* [SHORT PROBLEM]
Report every line in the listing below where the string "part" shows up.

* [DATA LINES]
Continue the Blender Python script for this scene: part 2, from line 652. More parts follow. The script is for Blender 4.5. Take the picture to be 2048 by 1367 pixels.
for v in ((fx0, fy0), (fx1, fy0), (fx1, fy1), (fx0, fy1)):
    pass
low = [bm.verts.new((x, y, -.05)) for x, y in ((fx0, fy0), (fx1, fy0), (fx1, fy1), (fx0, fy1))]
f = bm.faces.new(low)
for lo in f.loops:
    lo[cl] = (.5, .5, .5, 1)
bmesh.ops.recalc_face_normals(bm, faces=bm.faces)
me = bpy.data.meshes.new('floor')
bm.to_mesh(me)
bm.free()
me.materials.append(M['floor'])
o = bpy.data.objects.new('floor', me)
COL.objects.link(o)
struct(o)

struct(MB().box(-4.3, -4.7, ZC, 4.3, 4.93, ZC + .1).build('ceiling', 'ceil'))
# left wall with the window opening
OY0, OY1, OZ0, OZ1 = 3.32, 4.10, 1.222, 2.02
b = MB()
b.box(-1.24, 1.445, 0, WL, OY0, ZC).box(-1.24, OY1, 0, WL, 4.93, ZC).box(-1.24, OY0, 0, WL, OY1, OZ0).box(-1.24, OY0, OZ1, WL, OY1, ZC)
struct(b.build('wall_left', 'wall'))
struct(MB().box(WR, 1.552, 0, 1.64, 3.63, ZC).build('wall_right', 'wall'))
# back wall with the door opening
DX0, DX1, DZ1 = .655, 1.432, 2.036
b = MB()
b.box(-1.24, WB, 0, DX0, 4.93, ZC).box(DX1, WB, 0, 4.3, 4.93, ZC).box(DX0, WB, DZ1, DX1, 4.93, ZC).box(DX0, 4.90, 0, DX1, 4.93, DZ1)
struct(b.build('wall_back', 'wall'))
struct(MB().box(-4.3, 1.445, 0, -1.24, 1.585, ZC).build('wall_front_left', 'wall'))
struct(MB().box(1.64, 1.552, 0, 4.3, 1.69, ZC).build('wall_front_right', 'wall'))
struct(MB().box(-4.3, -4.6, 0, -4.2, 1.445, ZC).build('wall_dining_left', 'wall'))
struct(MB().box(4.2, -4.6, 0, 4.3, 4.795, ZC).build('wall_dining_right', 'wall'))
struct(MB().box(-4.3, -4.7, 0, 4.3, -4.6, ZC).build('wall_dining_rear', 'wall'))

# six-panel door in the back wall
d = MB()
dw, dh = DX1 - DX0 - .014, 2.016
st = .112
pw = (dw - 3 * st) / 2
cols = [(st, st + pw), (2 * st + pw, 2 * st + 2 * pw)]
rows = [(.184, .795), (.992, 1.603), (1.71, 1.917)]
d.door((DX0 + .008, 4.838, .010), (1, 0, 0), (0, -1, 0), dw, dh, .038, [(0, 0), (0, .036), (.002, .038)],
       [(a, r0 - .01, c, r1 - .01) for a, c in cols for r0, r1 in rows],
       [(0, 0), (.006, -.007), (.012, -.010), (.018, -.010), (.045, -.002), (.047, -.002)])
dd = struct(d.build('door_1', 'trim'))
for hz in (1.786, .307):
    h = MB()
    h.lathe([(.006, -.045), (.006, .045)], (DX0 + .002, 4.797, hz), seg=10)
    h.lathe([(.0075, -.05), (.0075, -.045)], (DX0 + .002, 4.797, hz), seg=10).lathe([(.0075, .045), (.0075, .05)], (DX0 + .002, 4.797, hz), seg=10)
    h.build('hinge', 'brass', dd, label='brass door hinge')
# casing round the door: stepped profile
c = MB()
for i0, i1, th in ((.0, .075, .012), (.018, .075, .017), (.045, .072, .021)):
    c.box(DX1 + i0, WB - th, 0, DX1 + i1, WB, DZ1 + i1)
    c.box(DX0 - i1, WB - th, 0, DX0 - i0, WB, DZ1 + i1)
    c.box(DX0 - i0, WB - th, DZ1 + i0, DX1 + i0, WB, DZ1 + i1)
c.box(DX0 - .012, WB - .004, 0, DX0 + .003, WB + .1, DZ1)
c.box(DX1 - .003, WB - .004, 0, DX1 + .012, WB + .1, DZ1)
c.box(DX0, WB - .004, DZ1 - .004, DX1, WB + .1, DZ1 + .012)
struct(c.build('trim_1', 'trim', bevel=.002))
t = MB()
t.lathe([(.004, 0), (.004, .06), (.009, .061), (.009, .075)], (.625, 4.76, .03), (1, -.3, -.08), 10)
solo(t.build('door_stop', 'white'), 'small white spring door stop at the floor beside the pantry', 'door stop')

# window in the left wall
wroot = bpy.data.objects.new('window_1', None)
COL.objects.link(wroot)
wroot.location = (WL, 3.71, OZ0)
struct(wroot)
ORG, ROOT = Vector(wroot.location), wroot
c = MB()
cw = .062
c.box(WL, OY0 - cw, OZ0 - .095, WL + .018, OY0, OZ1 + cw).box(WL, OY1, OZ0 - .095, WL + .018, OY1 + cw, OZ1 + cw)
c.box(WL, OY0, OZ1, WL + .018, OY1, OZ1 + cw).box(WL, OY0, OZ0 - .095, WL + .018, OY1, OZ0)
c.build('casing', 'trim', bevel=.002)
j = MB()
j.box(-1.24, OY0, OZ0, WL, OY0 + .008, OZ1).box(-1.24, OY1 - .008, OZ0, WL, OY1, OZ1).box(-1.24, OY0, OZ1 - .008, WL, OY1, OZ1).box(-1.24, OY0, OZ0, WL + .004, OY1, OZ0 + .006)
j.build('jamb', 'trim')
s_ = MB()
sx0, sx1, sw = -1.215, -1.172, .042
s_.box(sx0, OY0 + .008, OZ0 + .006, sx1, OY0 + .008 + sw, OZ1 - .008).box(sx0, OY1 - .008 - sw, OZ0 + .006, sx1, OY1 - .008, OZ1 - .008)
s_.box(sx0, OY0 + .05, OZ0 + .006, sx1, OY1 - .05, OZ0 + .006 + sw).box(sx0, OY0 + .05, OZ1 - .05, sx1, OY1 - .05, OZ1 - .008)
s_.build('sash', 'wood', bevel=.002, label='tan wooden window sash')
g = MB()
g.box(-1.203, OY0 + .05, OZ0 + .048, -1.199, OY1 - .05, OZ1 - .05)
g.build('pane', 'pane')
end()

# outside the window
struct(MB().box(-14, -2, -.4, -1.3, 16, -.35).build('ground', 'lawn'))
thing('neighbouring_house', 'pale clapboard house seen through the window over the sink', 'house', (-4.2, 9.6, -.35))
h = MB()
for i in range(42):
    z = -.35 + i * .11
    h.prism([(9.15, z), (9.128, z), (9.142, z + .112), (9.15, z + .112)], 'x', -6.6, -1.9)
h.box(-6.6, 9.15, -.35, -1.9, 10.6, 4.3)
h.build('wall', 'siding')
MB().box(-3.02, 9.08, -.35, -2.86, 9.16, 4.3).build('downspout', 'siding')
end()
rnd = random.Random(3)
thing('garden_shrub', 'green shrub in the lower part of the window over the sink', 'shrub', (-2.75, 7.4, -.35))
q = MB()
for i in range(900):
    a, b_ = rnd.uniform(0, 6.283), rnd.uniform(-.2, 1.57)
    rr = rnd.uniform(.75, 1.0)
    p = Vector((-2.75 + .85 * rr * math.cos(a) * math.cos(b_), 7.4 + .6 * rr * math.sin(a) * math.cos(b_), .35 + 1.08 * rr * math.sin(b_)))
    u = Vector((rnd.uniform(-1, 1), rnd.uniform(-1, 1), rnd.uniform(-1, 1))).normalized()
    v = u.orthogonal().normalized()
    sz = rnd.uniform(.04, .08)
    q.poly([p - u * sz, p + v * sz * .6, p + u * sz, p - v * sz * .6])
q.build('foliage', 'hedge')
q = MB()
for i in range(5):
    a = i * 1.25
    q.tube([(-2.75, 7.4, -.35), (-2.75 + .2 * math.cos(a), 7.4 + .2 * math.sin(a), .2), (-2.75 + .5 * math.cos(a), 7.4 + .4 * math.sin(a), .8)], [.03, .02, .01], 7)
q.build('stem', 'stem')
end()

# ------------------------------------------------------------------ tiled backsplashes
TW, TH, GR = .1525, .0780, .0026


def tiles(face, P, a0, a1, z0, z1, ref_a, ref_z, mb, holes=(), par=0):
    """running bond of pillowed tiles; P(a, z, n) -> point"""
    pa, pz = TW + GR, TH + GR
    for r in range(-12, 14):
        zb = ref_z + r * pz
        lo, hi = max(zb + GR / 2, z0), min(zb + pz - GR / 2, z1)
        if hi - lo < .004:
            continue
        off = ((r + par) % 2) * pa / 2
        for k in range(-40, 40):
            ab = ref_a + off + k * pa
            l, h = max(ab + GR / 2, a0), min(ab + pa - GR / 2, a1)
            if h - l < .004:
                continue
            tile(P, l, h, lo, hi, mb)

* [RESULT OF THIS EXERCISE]
Continue the Blender Python script for this scene: part 2, from line 652. More parts follow. The script is for Blender 4.5. Take the picture to be 2048 by 1367 pixels.
thing('garden_shrub', 'green shrub in the lower part of the window over the sink', 'shrub', (-2.75, 7.4, -.35))